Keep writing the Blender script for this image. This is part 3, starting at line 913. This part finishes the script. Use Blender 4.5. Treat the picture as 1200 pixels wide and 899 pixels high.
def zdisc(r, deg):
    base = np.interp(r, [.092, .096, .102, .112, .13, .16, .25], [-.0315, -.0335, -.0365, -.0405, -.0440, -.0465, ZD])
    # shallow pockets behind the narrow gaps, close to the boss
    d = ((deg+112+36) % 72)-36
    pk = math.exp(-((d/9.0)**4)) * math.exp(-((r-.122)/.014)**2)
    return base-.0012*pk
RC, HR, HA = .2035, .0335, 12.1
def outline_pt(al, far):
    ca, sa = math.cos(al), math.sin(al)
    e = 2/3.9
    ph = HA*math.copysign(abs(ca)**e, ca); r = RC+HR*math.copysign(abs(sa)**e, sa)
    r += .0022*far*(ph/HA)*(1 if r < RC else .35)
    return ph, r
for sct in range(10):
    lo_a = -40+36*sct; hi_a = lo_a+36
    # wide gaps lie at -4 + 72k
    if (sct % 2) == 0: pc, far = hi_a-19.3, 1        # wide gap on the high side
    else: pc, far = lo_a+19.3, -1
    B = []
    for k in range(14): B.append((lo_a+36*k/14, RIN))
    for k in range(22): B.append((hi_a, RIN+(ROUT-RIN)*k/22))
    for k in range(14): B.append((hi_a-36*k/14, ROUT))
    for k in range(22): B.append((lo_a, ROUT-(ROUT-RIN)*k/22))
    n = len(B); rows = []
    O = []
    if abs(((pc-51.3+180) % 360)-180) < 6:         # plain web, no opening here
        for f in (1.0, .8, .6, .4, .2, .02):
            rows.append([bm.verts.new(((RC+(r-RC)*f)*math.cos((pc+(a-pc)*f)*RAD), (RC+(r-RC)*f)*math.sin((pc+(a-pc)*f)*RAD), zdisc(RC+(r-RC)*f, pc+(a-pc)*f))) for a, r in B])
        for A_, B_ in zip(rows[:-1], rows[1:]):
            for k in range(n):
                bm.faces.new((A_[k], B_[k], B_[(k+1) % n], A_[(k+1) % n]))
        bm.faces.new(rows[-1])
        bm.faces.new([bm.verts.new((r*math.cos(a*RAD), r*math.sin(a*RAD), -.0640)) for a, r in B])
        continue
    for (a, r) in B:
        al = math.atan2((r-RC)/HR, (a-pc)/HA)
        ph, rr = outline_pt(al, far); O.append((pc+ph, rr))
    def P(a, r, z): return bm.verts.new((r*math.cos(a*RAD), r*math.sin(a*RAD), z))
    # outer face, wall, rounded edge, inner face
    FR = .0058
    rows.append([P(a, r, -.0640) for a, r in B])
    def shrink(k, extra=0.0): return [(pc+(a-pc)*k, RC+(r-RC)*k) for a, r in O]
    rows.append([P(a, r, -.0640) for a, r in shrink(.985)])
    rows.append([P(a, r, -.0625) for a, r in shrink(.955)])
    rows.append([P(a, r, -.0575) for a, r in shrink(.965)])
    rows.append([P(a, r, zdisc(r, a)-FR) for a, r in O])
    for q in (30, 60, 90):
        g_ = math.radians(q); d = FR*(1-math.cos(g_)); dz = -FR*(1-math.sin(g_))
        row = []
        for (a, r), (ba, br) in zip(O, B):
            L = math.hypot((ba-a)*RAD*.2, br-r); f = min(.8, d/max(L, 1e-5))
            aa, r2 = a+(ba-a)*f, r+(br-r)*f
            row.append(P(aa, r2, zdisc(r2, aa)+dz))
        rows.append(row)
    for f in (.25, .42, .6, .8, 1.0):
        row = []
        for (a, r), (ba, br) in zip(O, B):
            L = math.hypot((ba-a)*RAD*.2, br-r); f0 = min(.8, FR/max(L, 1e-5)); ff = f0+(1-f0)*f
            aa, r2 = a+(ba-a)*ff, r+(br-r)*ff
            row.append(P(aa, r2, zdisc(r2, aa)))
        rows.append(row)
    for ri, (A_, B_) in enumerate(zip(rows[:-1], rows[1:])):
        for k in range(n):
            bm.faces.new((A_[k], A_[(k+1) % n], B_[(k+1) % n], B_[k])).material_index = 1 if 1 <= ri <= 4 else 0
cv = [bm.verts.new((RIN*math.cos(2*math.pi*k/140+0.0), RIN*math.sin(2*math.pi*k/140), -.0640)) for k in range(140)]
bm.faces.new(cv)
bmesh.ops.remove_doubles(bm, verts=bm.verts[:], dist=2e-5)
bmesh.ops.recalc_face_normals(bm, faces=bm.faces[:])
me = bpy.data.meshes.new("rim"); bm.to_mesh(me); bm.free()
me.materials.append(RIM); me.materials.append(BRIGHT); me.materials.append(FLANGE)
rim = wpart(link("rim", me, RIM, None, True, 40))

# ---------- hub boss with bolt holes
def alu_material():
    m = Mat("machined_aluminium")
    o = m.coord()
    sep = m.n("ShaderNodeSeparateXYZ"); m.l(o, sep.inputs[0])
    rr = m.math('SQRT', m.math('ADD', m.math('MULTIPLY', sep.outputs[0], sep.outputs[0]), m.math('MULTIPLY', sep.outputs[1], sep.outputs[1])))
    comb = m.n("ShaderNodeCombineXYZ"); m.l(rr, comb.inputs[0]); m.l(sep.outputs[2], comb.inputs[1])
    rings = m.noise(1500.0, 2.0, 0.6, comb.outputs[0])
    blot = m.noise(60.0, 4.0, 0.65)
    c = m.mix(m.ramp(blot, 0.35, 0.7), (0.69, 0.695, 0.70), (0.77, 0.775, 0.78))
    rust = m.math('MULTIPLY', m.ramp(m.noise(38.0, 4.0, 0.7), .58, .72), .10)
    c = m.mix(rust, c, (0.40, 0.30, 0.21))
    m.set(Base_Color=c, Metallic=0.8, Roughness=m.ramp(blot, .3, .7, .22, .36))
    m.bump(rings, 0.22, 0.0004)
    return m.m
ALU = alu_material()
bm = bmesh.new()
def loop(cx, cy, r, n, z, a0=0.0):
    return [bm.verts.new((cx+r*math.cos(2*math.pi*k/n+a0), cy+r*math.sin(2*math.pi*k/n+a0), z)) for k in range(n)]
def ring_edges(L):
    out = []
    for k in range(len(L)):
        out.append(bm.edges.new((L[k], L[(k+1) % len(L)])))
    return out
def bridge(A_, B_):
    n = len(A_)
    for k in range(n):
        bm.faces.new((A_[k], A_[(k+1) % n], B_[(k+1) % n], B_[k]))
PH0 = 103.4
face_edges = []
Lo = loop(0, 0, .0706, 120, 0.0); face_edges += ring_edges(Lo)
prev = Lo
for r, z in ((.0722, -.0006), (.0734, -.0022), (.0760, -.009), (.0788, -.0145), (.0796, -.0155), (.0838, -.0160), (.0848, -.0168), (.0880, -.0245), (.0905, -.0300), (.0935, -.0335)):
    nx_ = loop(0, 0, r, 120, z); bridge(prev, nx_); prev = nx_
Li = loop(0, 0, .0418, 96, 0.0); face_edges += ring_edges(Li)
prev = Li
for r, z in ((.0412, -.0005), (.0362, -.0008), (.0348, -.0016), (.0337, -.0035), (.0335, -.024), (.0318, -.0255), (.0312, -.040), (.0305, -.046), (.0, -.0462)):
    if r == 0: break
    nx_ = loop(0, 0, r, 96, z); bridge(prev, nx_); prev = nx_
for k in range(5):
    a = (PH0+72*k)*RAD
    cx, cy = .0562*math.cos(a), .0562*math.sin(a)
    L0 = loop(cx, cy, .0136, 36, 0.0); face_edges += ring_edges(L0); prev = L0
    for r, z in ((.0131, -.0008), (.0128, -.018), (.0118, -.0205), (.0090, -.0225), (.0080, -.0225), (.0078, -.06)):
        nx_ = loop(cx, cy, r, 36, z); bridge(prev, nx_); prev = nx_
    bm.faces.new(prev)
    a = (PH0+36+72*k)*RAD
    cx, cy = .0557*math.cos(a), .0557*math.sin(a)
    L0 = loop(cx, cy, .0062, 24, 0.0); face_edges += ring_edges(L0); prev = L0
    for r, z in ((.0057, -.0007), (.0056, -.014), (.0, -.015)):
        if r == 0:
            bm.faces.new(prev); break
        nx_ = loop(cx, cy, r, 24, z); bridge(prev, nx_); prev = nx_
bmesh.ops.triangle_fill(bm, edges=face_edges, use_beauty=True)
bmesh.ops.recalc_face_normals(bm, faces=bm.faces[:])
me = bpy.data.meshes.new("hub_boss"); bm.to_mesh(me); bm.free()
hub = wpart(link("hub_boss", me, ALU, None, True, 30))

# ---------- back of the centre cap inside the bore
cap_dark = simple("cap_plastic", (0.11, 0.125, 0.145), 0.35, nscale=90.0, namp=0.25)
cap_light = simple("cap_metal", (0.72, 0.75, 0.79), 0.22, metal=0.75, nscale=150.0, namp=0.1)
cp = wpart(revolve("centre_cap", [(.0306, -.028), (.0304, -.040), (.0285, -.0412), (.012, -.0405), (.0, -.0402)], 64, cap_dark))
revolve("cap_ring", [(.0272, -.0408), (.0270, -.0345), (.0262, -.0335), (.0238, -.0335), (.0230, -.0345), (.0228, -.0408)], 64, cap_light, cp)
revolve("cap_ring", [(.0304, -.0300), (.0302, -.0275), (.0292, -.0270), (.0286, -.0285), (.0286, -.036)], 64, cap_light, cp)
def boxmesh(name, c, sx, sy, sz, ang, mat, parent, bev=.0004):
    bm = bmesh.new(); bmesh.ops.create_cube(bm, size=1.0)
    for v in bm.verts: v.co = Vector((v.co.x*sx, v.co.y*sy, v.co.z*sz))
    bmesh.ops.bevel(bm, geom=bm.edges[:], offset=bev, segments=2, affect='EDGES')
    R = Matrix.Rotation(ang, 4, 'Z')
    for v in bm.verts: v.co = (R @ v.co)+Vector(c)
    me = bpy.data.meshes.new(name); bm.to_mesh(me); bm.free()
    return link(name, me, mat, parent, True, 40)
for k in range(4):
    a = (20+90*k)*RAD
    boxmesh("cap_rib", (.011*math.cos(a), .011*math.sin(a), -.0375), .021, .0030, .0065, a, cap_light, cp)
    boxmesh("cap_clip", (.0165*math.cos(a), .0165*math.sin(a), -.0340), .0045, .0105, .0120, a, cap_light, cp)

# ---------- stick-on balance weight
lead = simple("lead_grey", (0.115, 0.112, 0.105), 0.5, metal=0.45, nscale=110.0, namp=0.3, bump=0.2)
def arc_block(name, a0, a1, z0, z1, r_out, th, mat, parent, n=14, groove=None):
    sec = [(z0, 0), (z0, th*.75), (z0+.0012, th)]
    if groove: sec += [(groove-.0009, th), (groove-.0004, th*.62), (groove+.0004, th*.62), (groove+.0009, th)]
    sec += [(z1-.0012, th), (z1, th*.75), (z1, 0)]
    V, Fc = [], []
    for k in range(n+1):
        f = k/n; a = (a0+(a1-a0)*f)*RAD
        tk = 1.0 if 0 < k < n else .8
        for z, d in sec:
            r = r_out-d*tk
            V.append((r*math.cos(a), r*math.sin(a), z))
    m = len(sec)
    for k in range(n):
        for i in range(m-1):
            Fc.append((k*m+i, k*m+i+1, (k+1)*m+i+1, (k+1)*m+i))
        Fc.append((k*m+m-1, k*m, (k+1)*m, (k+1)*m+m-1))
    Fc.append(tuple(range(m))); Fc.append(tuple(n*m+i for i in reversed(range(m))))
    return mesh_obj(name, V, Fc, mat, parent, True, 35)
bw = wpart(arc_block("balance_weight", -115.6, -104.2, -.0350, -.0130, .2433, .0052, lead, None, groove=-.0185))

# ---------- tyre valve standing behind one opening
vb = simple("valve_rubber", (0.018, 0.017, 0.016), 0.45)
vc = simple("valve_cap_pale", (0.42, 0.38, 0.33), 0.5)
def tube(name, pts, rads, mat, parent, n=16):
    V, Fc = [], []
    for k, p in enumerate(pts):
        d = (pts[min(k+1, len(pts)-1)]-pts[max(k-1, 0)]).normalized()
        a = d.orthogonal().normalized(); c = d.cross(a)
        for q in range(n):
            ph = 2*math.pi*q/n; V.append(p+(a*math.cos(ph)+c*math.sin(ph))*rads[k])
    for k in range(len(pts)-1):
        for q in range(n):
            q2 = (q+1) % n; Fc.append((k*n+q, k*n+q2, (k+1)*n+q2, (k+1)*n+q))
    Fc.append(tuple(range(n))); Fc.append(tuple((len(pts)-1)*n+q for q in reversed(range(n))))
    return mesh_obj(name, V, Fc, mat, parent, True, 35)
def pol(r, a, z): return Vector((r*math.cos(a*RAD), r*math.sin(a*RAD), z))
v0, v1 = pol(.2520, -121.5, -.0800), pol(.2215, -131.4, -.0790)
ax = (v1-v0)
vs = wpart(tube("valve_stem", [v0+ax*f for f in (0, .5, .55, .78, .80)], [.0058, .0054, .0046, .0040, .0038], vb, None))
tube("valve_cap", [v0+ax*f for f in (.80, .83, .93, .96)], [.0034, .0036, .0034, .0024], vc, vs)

_ _ _ _

:: Your instructions ::
For this exercise, gather every line of the data that contains the word "wide".

:: Result for this exercise ::
Keep writing the Blender script for this image. This is part 3, starting at line 913. This part finishes the script. Use Blender 4.5. Treat the picture as 1200 pixels wide and 899 pixels high.
    # wide gaps lie at -4 + 72k
    if (sct % 2) == 0: pc, far = hi_a-19.3, 1        # wide gap on the high side